Sunday, June 05, 2011

My abiding passion, especially now, is Scripture. A love of Scripture is the great gift from my former Reformed heritage. Catholics need to learn to not be afraid of it, to read it as much as they can, and to memorize it. It's not a Protestant thing, it's a Catholic thing. At least it's supposed to be. You want to reach Protestants? Know the Scriptures. We Catholics are in the community within which it is rightly interpreted, anyway. What have we to fear? Nothing. [Then you have other books to read.--ed.] I know. All in good time. Christians have 3 main choices, of course: Catholic, Orthodox, or Protestant. Within that Protestant umbrella certainly there are more choices, but 'Protestant' presupposes a reasonably standard historical, exegetical, and theological approach. The challenge I want to issue to those dear readers is this: Have you begun to grapple with the reality of Protestant disunity and its implications for dogma? If we wanted to be jerks about it, we could score cheap points over it and say, "Look at all that disuinity! I knew the Catholic Church was right!" But that is cheap, like I said, and it works only if you like anatomical facsimilies made from stems of grain. Rather, is it not a deeper problem? Does not the very existence of communities outside my own with a certain plausibility structure, as it were (claiming, as well they should, binding dogmatic force over all its members) pose a huge problem for my assent to what has been taught? Am I thus forced to construct a makeshift distinction between the 'real' dogma, and the 'theological niceties' dogma? The 'We follow orders or people die' dogma, and the 'We have marching bands and softball games' dogma? [You had to go all Tom Cruise on everyone, didn't you?--ed.] Well, Tom rules. And that whole movie is a giant, quotable, theological abstraction. It's adorable, as I like to say.

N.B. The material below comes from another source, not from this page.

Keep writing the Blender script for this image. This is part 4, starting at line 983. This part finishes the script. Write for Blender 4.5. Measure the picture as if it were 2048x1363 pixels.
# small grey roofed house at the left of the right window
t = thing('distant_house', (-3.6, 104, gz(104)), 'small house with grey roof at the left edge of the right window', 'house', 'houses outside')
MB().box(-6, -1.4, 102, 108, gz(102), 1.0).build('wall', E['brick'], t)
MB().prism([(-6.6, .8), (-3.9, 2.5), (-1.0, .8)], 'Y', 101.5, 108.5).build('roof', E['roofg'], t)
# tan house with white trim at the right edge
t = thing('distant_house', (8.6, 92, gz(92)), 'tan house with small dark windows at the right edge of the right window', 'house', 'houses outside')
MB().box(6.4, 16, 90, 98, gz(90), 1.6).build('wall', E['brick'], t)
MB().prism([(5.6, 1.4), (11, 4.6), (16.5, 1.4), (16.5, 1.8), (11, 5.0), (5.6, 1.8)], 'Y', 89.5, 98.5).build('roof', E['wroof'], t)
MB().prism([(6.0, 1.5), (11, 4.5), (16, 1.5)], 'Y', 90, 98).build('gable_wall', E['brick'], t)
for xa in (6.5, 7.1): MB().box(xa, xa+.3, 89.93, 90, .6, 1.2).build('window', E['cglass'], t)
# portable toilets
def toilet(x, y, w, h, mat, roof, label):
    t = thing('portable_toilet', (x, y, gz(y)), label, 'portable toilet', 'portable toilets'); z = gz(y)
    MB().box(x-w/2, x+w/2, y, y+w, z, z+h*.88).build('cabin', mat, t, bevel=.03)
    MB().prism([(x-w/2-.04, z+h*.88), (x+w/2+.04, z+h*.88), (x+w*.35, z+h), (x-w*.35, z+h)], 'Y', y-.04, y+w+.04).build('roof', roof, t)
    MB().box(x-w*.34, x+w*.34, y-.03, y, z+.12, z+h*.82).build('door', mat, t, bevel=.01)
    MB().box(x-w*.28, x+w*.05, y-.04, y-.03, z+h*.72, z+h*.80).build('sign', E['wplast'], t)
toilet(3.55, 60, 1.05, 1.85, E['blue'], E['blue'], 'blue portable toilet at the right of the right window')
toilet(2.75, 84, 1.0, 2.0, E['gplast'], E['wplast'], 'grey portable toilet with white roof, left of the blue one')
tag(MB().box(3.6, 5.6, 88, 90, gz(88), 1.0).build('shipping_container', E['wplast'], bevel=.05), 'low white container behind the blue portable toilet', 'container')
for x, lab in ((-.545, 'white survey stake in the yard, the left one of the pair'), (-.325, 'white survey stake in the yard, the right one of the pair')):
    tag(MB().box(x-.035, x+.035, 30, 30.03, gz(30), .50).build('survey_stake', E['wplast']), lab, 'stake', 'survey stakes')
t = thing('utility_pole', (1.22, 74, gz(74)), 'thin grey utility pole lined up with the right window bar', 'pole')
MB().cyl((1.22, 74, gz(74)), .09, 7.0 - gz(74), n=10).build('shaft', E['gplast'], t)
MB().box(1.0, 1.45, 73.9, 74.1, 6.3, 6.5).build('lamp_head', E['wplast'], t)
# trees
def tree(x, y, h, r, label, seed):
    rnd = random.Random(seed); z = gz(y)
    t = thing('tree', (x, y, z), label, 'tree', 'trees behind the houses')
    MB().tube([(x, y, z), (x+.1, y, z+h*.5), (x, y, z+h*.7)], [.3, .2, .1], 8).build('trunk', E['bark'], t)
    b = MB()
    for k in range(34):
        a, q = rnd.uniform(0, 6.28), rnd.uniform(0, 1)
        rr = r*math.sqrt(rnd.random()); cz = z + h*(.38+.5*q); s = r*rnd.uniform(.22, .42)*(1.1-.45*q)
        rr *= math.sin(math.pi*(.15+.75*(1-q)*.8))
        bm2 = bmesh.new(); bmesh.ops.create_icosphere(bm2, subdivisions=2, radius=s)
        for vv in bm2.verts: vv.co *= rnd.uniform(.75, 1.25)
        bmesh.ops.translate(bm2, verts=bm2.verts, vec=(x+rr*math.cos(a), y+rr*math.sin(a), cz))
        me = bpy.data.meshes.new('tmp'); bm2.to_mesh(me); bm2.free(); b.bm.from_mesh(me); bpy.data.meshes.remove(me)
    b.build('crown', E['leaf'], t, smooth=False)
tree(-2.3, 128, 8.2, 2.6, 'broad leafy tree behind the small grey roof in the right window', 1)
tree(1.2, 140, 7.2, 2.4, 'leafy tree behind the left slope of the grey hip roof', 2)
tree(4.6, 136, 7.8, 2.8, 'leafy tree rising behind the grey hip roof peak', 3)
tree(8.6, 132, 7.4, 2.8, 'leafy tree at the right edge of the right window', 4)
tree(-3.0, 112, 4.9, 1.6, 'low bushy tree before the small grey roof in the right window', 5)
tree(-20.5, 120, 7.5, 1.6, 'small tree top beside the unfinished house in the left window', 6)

At the risk of being a jerk-face, have you ever simply asked yourself--contemplating some theological pronouncement in the Reformed tradition, let's say--"That's nice and all, but who asked us?" How would you know you were right? How would you know you were wrong? Especially in light of the subjectivity problem. Did the other Reformers use radically different methods or means? If we test everything by Scripture allegedly, isn't this the same as, "I/we test everything by Scripture according to me/us?" If there is some magic key of hermeneutics I was supposed to get to make me/us infalliable, I didn't get it. It's worse than that, because you can't really trust your conscience to be anywhere close to infalliable, if you're like me. How'd you know you left X church for a scriptural reason, and not a selfish one (or a sinful one)? But isn't conscience the determining factor? Turretin said that; Calvin, too. Who knew? Pioneering evangelicals! [sarcasm] How do you know anything outside yourself? Riddle me this: What, at the Diet of Worms makes Luther say, "You know what? The Church has spoken; I was wrong"? Is this even possible? You promised me this lavish Protestant banquet after the Diet of Worms, and all I got was a diet of worms.
Now, I grant you, the Catholic answer to all this appears too clever by half, at first glance. But on some level, something somewhere is going to have to be infalliable. If we trace the visible community of God's people in Christ through history, we can say, "The Church is infalliable in these ways, under these conditions, and leaving her is a really bad idea." If not, well, I have only one question for you (pardon the snark): How's that perpiscuity working out for you?

O Triune God, having revealed yourself as Father, Son, and Holy Spirit, we beseech you, come to each one of us, to guide us in the way we should go. Help us to unity as you promised. Unite us visibly as we are now in our hearts. Help us to re-think those things which are not from you that have stood in the way. Give us courage to believe and accept whatever you reveal as your Word, in Him who is that Word made flesh for us. Amen.